Prompt ▸ Set down the material exactly as given, please, from its first line through the line that includes "COL = S.collection".

Data excerpt ▸
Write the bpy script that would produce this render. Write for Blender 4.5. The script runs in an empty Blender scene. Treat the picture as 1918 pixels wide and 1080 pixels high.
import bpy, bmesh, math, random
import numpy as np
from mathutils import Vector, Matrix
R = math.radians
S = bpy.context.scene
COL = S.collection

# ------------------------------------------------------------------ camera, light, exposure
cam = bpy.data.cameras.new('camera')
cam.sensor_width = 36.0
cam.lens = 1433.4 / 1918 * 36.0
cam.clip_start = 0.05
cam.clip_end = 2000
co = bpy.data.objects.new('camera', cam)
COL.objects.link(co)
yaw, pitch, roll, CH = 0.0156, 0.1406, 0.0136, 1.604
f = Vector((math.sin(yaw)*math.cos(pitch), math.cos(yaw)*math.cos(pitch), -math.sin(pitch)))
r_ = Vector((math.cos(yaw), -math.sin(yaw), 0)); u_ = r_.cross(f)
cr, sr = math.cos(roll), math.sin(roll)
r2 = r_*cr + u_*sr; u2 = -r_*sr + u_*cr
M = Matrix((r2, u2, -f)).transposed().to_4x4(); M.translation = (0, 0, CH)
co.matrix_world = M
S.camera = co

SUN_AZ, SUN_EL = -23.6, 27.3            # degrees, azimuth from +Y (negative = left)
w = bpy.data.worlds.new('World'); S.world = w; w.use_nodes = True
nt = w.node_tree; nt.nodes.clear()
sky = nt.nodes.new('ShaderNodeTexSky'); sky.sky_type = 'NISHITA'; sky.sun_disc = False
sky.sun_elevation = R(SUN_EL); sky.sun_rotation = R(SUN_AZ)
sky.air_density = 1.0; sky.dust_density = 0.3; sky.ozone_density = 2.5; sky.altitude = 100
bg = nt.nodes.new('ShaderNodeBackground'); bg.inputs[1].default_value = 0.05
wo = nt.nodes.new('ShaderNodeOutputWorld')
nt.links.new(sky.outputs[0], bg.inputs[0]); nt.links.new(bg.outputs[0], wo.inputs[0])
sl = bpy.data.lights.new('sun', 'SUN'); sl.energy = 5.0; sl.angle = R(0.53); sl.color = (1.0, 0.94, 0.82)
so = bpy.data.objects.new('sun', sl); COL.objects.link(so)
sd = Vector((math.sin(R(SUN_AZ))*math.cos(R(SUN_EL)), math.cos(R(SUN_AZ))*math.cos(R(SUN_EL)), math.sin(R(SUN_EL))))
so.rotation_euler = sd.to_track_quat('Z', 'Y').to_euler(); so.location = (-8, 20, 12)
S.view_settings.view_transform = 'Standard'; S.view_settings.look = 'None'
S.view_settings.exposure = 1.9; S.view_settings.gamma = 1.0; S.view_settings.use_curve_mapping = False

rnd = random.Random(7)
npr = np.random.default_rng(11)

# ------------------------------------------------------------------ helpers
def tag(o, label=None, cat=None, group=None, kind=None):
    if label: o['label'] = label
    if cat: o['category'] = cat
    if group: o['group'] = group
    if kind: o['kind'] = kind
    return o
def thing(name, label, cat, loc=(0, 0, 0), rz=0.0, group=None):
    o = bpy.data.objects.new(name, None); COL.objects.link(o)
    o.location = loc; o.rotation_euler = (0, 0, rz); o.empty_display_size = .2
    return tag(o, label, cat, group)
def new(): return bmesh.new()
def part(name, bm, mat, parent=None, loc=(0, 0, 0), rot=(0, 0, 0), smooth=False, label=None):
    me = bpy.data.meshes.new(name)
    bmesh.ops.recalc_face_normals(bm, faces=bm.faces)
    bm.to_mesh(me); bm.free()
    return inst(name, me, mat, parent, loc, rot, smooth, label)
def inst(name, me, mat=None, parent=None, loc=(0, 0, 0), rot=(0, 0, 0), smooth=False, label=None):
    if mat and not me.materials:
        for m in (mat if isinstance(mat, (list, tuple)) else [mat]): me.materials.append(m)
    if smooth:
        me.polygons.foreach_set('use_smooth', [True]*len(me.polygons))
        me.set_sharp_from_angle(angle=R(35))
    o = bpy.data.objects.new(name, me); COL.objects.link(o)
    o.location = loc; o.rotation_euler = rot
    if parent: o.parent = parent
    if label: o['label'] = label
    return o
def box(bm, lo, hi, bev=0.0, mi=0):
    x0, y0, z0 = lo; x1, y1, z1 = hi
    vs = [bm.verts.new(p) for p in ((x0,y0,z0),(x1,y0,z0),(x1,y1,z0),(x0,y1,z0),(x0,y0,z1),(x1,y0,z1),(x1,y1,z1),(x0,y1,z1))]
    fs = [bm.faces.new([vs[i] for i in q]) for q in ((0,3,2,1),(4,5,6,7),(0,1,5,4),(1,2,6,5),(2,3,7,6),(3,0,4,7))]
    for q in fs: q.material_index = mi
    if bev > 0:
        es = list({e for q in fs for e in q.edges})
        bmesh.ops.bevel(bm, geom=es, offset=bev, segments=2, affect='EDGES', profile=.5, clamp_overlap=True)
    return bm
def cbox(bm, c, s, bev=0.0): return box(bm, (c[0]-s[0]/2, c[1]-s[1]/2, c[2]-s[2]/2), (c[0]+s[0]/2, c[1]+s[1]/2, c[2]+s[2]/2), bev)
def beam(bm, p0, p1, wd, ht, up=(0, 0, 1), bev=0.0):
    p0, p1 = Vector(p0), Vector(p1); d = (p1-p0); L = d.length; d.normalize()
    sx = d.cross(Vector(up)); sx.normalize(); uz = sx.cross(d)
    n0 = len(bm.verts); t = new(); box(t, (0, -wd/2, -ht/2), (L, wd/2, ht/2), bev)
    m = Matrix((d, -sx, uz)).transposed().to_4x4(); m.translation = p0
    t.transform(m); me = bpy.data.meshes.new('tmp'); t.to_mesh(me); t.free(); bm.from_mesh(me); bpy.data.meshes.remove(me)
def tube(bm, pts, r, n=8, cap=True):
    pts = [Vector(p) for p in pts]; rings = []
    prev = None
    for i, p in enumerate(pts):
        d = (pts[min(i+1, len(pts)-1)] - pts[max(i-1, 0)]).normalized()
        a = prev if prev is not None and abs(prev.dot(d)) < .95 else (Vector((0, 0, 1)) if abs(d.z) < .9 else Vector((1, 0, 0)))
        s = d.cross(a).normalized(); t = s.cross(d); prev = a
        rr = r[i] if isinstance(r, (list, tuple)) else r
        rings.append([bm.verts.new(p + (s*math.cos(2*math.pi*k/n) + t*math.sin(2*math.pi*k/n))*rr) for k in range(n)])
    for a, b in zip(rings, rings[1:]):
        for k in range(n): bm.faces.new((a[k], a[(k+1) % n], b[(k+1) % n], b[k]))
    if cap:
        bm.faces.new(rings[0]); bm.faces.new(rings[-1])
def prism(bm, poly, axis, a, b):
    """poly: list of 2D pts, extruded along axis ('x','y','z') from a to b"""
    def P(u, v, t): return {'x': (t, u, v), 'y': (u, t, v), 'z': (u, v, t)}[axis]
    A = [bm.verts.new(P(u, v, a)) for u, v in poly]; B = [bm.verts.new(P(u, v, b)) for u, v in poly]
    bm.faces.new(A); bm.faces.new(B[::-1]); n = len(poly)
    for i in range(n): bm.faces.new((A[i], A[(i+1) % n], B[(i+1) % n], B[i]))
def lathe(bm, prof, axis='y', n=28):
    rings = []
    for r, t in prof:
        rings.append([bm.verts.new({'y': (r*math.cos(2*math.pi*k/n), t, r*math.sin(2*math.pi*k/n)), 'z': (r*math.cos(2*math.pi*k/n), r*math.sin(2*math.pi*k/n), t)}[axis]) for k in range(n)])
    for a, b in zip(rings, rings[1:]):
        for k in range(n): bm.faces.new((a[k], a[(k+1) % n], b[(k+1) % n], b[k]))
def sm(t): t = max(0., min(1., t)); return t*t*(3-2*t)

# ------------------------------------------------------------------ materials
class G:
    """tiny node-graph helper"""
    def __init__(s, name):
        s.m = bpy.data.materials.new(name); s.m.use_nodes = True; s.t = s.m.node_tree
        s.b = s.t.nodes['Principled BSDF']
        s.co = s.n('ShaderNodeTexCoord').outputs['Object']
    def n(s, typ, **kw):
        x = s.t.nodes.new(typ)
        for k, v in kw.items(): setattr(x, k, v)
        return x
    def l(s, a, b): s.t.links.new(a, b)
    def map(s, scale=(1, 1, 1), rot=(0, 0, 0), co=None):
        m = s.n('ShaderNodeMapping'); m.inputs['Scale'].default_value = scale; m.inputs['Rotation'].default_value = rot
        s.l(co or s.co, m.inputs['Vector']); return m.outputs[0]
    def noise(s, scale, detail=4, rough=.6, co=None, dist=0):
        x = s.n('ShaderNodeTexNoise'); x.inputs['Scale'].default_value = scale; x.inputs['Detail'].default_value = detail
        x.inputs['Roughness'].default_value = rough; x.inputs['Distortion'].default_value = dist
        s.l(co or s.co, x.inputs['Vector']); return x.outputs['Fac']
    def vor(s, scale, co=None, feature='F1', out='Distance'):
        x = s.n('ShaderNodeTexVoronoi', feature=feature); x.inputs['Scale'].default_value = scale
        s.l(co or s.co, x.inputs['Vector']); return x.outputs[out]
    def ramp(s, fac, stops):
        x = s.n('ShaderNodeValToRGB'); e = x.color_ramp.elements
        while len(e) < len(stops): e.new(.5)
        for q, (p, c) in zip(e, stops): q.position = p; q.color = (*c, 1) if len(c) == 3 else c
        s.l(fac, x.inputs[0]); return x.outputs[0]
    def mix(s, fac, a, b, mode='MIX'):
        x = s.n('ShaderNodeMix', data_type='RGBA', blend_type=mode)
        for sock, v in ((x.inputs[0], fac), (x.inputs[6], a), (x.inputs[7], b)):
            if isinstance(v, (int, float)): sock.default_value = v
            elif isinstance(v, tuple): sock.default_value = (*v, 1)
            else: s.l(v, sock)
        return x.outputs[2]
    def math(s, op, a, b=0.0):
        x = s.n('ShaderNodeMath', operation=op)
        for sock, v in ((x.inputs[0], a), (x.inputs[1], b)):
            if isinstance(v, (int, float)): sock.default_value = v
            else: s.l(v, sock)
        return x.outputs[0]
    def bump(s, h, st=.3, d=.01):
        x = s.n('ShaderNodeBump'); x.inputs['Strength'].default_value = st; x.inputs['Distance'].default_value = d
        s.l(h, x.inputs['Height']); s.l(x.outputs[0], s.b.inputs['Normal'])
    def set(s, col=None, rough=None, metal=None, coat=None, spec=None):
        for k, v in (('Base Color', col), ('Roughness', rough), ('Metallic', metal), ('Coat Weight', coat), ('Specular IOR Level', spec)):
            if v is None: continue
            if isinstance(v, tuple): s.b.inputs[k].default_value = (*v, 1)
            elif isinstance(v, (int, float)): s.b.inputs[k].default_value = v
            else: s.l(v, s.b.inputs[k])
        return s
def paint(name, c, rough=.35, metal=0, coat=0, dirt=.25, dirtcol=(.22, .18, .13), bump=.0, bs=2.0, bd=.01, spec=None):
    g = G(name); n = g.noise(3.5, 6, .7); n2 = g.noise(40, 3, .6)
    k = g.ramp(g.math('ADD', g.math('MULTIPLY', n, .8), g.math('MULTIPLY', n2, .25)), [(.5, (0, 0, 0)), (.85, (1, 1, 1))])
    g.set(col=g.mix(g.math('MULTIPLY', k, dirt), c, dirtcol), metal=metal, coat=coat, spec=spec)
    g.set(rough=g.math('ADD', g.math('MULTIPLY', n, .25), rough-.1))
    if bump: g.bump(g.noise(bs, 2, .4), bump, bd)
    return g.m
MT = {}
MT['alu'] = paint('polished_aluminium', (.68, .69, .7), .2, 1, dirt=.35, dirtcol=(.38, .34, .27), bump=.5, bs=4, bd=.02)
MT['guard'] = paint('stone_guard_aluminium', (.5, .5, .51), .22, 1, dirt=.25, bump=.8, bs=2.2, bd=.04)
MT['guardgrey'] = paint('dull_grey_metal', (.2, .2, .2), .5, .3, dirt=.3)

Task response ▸
Write the bpy script that would produce this render. Write for Blender 4.5. The script runs in an empty Blender scene. Treat the picture as 1918 pixels wide and 1080 pixels high.
import bpy, bmesh, math, random
import numpy as np
from mathutils import Vector, Matrix
R = math.radians
S = bpy.context.scene
COL = S.collection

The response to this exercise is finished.